The problem with your argument about cubic feet and flow rate is in the basics of fluid flows. Given a presure on a fluid in a duct/pipe/whatever, the flow rate goes up with the fourth power of the diameter! This is why, as you correctly pointed out, fans don't scale down well, and thus a bigger fan is much better.
However, when you get small cases, you get small spaces for air to move through, and thus reduced flowrates regardless of fan size. The CFM rating on a fan assumes no significant load on the fan. The types of fans used in pc cooling cannot handle large resistance to flow; their cfm will drop like a rock.
Blowers (the things with a rotating circular mouse cage thing) do a lot better, but are noisier and don't move air nearly as fast in the first place.
-Cheetah
The case, power-supply and motherboard is also available from AMS, the company that makes the case: http://www.american-media.com/index-CF7989.html
James
Mount one of these bitches on there (whee, Svideo), hack up a custom battery and you have one *hell* of a quake2 mobile rig.
:D
(Good for trash-talking bastards:) "Man, I'm the fucking best DM'er ever! My sk1llz are t3h best, rar!"

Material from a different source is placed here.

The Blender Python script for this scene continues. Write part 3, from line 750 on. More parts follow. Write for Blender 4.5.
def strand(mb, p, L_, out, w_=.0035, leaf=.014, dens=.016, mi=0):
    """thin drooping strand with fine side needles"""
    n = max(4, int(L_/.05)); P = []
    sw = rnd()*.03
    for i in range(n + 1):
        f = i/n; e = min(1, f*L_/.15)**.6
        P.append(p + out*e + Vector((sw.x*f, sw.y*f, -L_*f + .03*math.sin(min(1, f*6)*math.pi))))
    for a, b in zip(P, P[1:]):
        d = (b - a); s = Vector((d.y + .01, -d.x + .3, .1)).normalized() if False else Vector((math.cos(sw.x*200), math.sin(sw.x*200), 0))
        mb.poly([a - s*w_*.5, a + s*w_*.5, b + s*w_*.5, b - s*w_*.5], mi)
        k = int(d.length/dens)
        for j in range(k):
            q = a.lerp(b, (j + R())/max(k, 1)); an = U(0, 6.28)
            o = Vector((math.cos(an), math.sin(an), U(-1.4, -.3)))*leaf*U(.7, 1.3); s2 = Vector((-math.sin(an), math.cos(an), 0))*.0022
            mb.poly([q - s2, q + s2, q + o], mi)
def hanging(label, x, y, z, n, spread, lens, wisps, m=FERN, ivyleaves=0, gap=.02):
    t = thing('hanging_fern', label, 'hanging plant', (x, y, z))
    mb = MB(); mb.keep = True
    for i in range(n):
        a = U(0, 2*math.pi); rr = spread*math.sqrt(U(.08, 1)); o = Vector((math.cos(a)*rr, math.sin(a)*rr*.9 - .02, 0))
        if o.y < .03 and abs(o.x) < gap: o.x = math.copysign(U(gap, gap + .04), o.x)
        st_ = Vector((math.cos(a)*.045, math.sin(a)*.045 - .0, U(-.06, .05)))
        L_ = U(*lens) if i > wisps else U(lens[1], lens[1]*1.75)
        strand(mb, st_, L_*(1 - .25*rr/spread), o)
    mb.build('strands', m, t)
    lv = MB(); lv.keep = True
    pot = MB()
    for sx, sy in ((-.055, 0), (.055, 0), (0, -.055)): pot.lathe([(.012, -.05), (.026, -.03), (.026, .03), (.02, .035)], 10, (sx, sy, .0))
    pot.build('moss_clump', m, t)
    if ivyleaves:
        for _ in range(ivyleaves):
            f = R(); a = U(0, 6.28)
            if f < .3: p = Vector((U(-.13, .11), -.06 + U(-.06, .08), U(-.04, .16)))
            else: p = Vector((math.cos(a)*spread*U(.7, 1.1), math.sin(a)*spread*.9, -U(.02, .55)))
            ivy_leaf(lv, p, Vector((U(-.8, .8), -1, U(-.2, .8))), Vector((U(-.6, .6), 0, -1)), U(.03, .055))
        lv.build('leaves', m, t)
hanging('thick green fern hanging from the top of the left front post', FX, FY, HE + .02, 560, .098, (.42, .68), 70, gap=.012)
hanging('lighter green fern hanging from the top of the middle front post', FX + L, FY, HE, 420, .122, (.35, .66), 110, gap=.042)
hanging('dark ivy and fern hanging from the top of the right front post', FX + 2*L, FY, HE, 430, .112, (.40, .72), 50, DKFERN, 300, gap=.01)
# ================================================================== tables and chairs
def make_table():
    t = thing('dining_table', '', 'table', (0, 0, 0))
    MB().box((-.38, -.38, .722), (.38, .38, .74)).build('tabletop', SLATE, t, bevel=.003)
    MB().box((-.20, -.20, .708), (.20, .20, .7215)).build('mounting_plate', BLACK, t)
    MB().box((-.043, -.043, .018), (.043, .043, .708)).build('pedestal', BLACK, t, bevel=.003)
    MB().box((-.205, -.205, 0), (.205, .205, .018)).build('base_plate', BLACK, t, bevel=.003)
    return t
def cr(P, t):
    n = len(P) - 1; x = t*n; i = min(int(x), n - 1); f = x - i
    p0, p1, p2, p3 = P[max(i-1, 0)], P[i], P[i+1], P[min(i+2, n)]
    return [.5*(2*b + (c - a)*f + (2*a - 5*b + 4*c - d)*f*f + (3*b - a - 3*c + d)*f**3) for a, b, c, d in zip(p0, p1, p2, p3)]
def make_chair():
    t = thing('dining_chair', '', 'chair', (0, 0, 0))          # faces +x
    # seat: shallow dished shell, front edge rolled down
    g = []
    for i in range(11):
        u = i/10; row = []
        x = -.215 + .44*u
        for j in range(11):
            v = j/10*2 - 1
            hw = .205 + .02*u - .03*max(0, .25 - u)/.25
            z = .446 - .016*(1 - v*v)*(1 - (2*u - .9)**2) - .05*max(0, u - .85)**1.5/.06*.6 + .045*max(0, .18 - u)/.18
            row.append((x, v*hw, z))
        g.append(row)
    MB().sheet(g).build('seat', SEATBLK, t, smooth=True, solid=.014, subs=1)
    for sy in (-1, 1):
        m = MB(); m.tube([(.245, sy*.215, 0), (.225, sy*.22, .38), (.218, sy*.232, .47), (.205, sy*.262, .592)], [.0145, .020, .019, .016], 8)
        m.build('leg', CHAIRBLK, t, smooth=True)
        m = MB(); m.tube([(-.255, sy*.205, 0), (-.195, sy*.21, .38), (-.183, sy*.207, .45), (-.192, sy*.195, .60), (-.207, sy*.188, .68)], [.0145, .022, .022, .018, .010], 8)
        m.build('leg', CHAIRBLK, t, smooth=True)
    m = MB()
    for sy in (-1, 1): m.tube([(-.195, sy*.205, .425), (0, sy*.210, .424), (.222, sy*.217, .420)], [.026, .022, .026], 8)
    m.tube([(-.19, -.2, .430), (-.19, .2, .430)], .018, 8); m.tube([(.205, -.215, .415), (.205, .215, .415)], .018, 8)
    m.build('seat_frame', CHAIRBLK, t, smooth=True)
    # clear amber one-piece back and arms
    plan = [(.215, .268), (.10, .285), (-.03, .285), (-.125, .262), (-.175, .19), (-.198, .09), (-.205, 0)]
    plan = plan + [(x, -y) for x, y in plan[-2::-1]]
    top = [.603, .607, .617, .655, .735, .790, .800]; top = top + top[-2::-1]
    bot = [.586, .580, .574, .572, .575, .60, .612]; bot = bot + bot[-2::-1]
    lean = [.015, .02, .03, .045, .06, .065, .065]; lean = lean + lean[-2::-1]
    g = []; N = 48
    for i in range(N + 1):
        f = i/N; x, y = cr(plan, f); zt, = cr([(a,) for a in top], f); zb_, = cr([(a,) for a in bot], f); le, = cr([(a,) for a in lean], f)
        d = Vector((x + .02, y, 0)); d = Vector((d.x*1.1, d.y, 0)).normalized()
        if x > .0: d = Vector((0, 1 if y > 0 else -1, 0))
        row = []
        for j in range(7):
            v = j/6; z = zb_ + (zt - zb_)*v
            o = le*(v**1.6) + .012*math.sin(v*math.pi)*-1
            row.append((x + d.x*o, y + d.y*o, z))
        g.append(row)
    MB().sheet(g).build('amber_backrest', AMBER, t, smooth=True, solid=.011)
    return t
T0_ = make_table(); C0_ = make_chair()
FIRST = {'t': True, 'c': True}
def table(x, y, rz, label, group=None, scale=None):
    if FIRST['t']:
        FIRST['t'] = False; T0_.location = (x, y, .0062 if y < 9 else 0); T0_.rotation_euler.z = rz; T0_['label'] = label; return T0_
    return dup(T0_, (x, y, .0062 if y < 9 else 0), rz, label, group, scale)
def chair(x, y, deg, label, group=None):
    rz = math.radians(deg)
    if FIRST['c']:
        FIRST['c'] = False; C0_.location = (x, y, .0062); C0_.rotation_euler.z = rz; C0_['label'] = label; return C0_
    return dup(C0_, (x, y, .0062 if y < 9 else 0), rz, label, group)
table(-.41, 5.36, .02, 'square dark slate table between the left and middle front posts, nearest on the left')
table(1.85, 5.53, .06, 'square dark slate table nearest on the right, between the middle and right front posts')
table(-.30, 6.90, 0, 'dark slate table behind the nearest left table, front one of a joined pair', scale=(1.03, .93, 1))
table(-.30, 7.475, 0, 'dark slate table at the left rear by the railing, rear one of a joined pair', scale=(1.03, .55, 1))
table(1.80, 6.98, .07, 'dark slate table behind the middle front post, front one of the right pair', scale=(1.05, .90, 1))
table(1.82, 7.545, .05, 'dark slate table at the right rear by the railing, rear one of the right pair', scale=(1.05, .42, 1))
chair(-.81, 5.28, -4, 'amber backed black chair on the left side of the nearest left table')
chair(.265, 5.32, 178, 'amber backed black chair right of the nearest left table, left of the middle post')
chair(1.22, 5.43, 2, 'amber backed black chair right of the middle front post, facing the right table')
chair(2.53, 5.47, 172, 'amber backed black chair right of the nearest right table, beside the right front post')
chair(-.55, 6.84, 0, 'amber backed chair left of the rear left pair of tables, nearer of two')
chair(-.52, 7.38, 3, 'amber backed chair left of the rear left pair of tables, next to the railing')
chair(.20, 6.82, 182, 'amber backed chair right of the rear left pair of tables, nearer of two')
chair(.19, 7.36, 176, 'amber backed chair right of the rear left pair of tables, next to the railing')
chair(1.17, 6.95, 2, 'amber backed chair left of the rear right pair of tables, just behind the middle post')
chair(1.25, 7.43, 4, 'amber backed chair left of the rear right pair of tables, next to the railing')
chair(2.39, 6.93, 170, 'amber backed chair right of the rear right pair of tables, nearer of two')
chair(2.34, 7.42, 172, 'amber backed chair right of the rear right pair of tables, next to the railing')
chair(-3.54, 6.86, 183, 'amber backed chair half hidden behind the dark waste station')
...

'umm, right, so, ok. Here's my box [*grunt*] Bring it'
Screw you guys with your fancy-ass video cards, poor people *tweak* baby! I had a P200(nonMMX) with a Savage4 and I got it to play UT.
I currently run a G400(guh) and I run Counterstrike in OpenGL 800x600x32 at a consistent 70fps, it spikes to 99+
So when is the shipping company getting off it's ass to bring me mine?
--- Do you believe in the day?
That's a Book PC. You can still find them at several places on the 'net. They really are good little boxes.